**PROBLEM TO WORK ON**.
Take the lines from the head of the listing through the one bearing "col = scene.collection" and copy them exactly, leaving every picture out.

**SOURCE MATERIAL**.

* * * * * * * * *

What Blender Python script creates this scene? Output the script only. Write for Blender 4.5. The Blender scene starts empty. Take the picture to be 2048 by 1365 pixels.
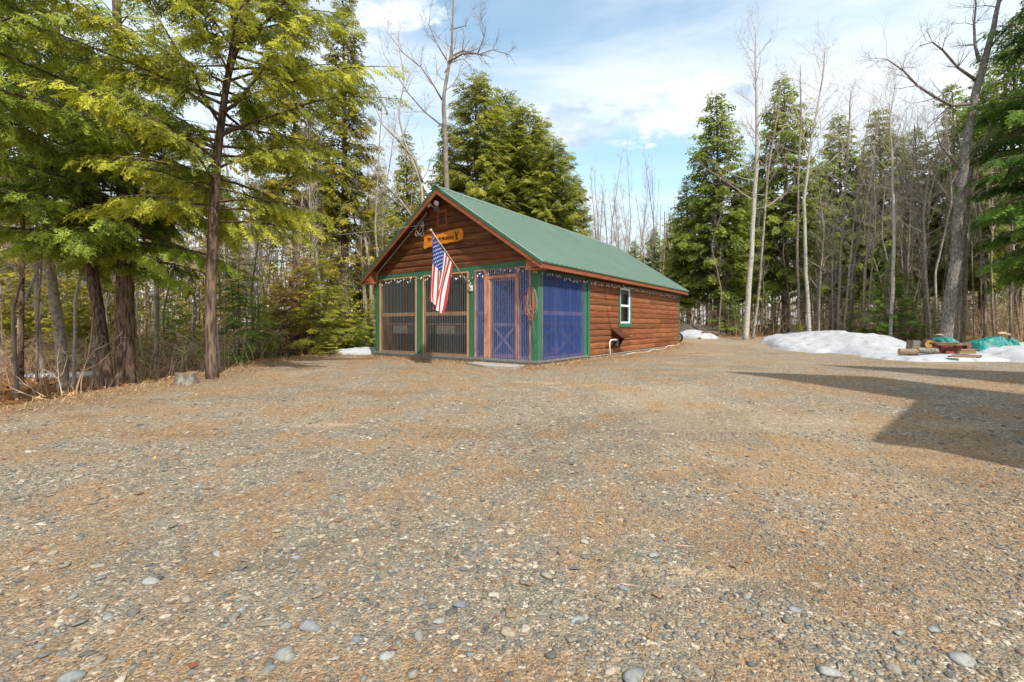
import bpy, math, random
import numpy as np
from mathutils import Vector, Matrix, Euler
R = math.radians
scene = bpy.context.scene
col = scene.collection

# ------------------------------------------------------------------ camera
F, HY, CZ = 895.8, 647.6, 0.9          # focal length and horizon in photo pixels, eye height
cam_d = bpy.data.cameras.new('camera'); cam = bpy.data.objects.new('camera', cam_d); col.objects.link(cam)
cam.location = (0, 0, CZ); cam.rotation_euler = (R(90), 0, 0)
cam_d.sensor_width = 36; cam_d.lens = F/2048*36
cam_d.shift_y = -(682.5-HY)/2048
cam_d.clip_start = 0.05; cam_d.clip_end = 2000
scene.camera = cam

# ------------------------------------------------------------------ sky
SUN = Vector((.298, -.623, .81)).normalized()
w = bpy.data.worlds.new('World'); scene.world = w; w.use_nodes = True
nt = w.node_tree; N = nt.nodes; L = nt.links; N.clear()
out = N.new('ShaderNodeOutputWorld'); bg = N.new('ShaderNodeBackground'); bg.inputs[1].default_value = 0.15
sky = N.new('ShaderNodeTexSky'); sky.sky_type = 'NISHITA'; sky.sun_disc = False
sky.sun_elevation = math.asin(SUN.z); sky.sun_rotation = math.atan2(SUN.x, SUN.y)
sky.air_density = 1.0; sky.dust_density = 0.9; sky.ozone_density = 1.4
tc = N.new('ShaderNodeTexCoord')
def wmath(op, a, b=None, c=None):
    n = N.new('ShaderNodeMath'); n.operation = op
    for i, v in enumerate((a, b, c)):
        if v is None: continue
        if hasattr(v, 'links'): L.new(v, n.inputs[i])
        else: n.inputs[i].default_value = v
    return n.outputs[0]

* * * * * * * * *

**SOLUTION**.
What Blender Python script creates this scene? Output the script only. Write for Blender 4.5. The Blender scene starts empty. Take the picture to be 2048 by 1365 pixels.
import bpy, math, random
import numpy as np
from mathutils import Vector, Matrix, Euler
R = math.radians
scene = bpy.context.scene
col = scene.collection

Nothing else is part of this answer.